> Given request: Can all of these lines be returned exactly?

####################

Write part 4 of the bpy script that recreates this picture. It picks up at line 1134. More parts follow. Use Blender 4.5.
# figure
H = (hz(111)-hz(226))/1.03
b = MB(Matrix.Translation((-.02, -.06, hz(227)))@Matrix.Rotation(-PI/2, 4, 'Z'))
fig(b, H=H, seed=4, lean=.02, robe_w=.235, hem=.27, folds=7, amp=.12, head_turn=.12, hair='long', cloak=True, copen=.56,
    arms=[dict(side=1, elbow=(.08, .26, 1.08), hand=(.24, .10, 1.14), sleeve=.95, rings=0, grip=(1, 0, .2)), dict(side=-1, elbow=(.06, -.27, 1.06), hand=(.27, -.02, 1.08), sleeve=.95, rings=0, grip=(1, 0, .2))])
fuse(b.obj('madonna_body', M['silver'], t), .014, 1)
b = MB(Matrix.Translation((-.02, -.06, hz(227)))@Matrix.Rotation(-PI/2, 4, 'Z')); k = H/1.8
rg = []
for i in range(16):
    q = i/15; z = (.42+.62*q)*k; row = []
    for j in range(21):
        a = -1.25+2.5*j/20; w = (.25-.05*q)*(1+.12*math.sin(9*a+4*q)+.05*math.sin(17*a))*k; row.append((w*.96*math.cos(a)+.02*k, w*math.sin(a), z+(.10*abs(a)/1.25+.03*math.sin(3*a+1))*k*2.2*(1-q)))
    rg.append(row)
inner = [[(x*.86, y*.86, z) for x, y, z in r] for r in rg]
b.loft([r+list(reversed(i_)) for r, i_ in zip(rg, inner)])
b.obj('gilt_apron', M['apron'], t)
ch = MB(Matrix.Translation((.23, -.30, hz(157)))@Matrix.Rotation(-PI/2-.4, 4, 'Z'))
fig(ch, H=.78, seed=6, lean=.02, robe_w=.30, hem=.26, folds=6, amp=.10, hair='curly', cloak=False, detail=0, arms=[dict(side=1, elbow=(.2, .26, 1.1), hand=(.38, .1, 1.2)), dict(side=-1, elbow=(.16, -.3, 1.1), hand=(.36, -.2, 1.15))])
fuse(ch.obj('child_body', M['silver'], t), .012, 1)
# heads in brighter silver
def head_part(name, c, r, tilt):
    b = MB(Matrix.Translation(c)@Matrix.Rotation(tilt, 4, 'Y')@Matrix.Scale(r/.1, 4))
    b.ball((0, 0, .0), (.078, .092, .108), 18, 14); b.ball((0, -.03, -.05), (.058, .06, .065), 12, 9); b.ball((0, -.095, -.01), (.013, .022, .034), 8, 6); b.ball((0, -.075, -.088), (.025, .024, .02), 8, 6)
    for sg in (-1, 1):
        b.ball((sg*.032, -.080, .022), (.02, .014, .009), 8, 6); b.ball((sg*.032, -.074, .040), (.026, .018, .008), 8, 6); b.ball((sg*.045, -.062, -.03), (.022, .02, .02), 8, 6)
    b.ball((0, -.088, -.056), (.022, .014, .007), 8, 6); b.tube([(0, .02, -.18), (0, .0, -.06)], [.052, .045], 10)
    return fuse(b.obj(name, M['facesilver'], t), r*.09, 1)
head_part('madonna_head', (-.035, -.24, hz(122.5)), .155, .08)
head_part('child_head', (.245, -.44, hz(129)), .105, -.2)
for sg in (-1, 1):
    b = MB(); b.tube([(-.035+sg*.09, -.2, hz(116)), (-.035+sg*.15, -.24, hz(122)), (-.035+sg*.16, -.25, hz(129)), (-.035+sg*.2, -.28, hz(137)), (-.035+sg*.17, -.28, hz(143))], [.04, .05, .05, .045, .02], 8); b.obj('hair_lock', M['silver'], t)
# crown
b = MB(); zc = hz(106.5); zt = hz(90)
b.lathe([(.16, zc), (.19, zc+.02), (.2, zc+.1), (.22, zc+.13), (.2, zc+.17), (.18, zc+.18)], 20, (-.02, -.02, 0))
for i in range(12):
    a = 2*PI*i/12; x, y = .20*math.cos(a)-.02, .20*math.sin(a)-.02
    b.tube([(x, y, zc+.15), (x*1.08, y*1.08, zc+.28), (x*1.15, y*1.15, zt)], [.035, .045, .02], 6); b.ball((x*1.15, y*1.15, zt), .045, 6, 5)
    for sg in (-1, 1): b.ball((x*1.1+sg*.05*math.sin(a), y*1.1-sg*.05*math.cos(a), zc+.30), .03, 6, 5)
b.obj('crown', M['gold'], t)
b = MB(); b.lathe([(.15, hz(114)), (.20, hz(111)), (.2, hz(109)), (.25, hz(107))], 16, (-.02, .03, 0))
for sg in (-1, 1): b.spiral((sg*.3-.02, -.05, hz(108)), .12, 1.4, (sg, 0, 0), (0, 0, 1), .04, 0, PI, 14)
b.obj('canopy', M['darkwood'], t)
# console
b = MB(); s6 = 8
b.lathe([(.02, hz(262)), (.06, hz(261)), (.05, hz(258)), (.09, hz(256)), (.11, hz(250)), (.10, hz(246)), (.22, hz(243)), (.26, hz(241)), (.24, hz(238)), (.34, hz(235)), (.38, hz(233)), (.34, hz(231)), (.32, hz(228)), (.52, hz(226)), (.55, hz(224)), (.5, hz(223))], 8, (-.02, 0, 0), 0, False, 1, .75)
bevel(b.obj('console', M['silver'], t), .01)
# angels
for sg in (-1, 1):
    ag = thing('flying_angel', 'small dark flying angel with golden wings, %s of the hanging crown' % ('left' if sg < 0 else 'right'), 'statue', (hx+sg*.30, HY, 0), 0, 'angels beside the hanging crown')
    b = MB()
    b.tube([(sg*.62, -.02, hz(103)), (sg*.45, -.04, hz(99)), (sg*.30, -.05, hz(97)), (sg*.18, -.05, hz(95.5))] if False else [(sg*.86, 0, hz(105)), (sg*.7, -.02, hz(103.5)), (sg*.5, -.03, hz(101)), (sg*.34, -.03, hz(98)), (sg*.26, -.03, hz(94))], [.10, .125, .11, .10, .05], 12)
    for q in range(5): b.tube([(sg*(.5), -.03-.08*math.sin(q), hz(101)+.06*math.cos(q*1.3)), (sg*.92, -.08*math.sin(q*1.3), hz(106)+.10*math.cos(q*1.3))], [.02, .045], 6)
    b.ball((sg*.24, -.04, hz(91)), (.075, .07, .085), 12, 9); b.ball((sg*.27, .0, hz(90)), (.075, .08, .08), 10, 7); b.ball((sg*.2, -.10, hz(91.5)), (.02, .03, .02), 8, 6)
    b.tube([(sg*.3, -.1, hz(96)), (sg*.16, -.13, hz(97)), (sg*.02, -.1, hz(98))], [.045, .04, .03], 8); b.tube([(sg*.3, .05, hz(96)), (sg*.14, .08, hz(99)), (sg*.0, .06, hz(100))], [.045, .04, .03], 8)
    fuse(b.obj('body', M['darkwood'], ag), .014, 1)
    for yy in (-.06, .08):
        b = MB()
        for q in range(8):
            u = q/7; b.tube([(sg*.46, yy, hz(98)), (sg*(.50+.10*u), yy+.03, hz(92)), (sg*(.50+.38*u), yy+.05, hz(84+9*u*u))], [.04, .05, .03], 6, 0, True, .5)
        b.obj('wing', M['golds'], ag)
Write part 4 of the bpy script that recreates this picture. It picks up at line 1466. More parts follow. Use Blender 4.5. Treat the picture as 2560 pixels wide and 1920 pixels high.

####################

> Solution for this task:
Write part 4 of the bpy script that recreates this picture. It picks up at line 1134. More parts follow. Use Blender 4.5.
# figure
H = (hz(111)-hz(226))/1.03
b = MB(Matrix.Translation((-.02, -.06, hz(227)))@Matrix.Rotation(-PI/2, 4, 'Z'))
fig(b, H=H, seed=4, lean=.02, robe_w=.235, hem=.27, folds=7, amp=.12, head_turn=.12, hair='long', cloak=True, copen=.56,
    arms=[dict(side=1, elbow=(.08, .26, 1.08), hand=(.24, .10, 1.14), sleeve=.95, rings=0, grip=(1, 0, .2)), dict(side=-1, elbow=(.06, -.27, 1.06), hand=(.27, -.02, 1.08), sleeve=.95, rings=0, grip=(1, 0, .2))])
fuse(b.obj('madonna_body', M['silver'], t), .014, 1)
b = MB(Matrix.Translation((-.02, -.06, hz(227)))@Matrix.Rotation(-PI/2, 4, 'Z')); k = H/1.8
rg = []
for i in range(16):
    q = i/15; z = (.42+.62*q)*k; row = []
    for j in range(21):
        a = -1.25+2.5*j/20; w = (.25-.05*q)*(1+.12*math.sin(9*a+4*q)+.05*math.sin(17*a))*k; row.append((w*.96*math.cos(a)+.02*k, w*math.sin(a), z+(.10*abs(a)/1.25+.03*math.sin(3*a+1))*k*2.2*(1-q)))
    rg.append(row)
inner = [[(x*.86, y*.86, z) for x, y, z in r] for r in rg]
b.loft([r+list(reversed(i_)) for r, i_ in zip(rg, inner)])
b.obj('gilt_apron', M['apron'], t)
ch = MB(Matrix.Translation((.23, -.30, hz(157)))@Matrix.Rotation(-PI/2-.4, 4, 'Z'))
fig(ch, H=.78, seed=6, lean=.02, robe_w=.30, hem=.26, folds=6, amp=.10, hair='curly', cloak=False, detail=0, arms=[dict(side=1, elbow=(.2, .26, 1.1), hand=(.38, .1, 1.2)), dict(side=-1, elbow=(.16, -.3, 1.1), hand=(.36, -.2, 1.15))])
fuse(ch.obj('child_body', M['silver'], t), .012, 1)
# heads in brighter silver
def head_part(name, c, r, tilt):
    b = MB(Matrix.Translation(c)@Matrix.Rotation(tilt, 4, 'Y')@Matrix.Scale(r/.1, 4))
    b.ball((0, 0, .0), (.078, .092, .108), 18, 14); b.ball((0, -.03, -.05), (.058, .06, .065), 12, 9); b.ball((0, -.095, -.01), (.013, .022, .034), 8, 6); b.ball((0, -.075, -.088), (.025, .024, .02), 8, 6)
    for sg in (-1, 1):
        b.ball((sg*.032, -.080, .022), (.02, .014, .009), 8, 6); b.ball((sg*.032, -.074, .040), (.026, .018, .008), 8, 6); b.ball((sg*.045, -.062, -.03), (.022, .02, .02), 8, 6)
    b.ball((0, -.088, -.056), (.022, .014, .007), 8, 6); b.tube([(0, .02, -.18), (0, .0, -.06)], [.052, .045], 10)
    return fuse(b.obj(name, M['facesilver'], t), r*.09, 1)
head_part('madonna_head', (-.035, -.24, hz(122.5)), .155, .08)
head_part('child_head', (.245, -.44, hz(129)), .105, -.2)
for sg in (-1, 1):
    b = MB(); b.tube([(-.035+sg*.09, -.2, hz(116)), (-.035+sg*.15, -.24, hz(122)), (-.035+sg*.16, -.25, hz(129)), (-.035+sg*.2, -.28, hz(137)), (-.035+sg*.17, -.28, hz(143))], [.04, .05, .05, .045, .02], 8); b.obj('hair_lock', M['silver'], t)
# crown
b = MB(); zc = hz(106.5); zt = hz(90)
b.lathe([(.16, zc), (.19, zc+.02), (.2, zc+.1), (.22, zc+.13), (.2, zc+.17), (.18, zc+.18)], 20, (-.02, -.02, 0))
for i in range(12):
    a = 2*PI*i/12; x, y = .20*math.cos(a)-.02, .20*math.sin(a)-.02
    b.tube([(x, y, zc+.15), (x*1.08, y*1.08, zc+.28), (x*1.15, y*1.15, zt)], [.035, .045, .02], 6); b.ball((x*1.15, y*1.15, zt), .045, 6, 5)
    for sg in (-1, 1): b.ball((x*1.1+sg*.05*math.sin(a), y*1.1-sg*.05*math.cos(a), zc+.30), .03, 6, 5)
b.obj('crown', M['gold'], t)
b = MB(); b.lathe([(.15, hz(114)), (.20, hz(111)), (.2, hz(109)), (.25, hz(107))], 16, (-.02, .03, 0))
for sg in (-1, 1): b.spiral((sg*.3-.02, -.05, hz(108)), .12, 1.4, (sg, 0, 0), (0, 0, 1), .04, 0, PI, 14)
b.obj('canopy', M['darkwood'], t)
# console
b = MB(); s6 = 8
b.lathe([(.02, hz(262)), (.06, hz(261)), (.05, hz(258)), (.09, hz(256)), (.11, hz(250)), (.10, hz(246)), (.22, hz(243)), (.26, hz(241)), (.24, hz(238)), (.34, hz(235)), (.38, hz(233)), (.34, hz(231)), (.32, hz(228)), (.52, hz(226)), (.55, hz(224)), (.5, hz(223))], 8, (-.02, 0, 0), 0, False, 1, .75)
bevel(b.obj('console', M['silver'], t), .01)
# angels
for sg in (-1, 1):
    ag = thing('flying_angel', 'small dark flying angel with golden wings, %s of the hanging crown' % ('left' if sg < 0 else 'right'), 'statue', (hx+sg*.30, HY, 0), 0, 'angels beside the hanging crown')
    b = MB()
    b.tube([(sg*.62, -.02, hz(103)), (sg*.45, -.04, hz(99)), (sg*.30, -.05, hz(97)), (sg*.18, -.05, hz(95.5))] if False else [(sg*.86, 0, hz(105)), (sg*.7, -.02, hz(103.5)), (sg*.5, -.03, hz(101)), (sg*.34, -.03, hz(98)), (sg*.26, -.03, hz(94))], [.10, .125, .11, .10, .05], 12)
    for q in range(5): b.tube([(sg*(.5), -.03-.08*math.sin(q), hz(101)+.06*math.cos(q*1.3)), (sg*.92, -.08*math.sin(q*1.3), hz(106)+.10*math.cos(q*1.3))], [.02, .045], 6)
    b.ball((sg*.24, -.04, hz(91)), (.075, .07, .085), 12, 9); b.ball((sg*.27, .0, hz(90)), (.075, .08, .08), 10, 7); b.ball((sg*.2, -.10, hz(91.5)), (.02, .03, .02), 8, 6)
    b.tube([(sg*.3, -.1, hz(96)), (sg*.16, -.13, hz(97)), (sg*.02, -.1, hz(98))], [.045, .04, .03], 8); b.tube([(sg*.3, .05, hz(96)), (sg*.14, .08, hz(99)), (sg*.0, .06, hz(100))], [.045, .04, .03], 8)
    fuse(b.obj('body', M['darkwood'], ag), .014, 1)
    for yy in (-.06, .08):
        b = MB()
        for q in range(8):
            u = q/7; b.tube([(sg*.46, yy, hz(98)), (sg*(.50+.10*u), yy+.03, hz(92)), (sg*(.50+.38*u), yy+.05, hz(84+9*u*u))], [.04, .05, .03], 6, 0, True, .5)
        b.obj('wing', M['golds'], ag)
Write part 4 of the bpy script that recreates this picture. It picks up at line 1466. More parts follow. Use Blender 4.5. Treat the picture as 2560 pixels wide and 1920 pixels high.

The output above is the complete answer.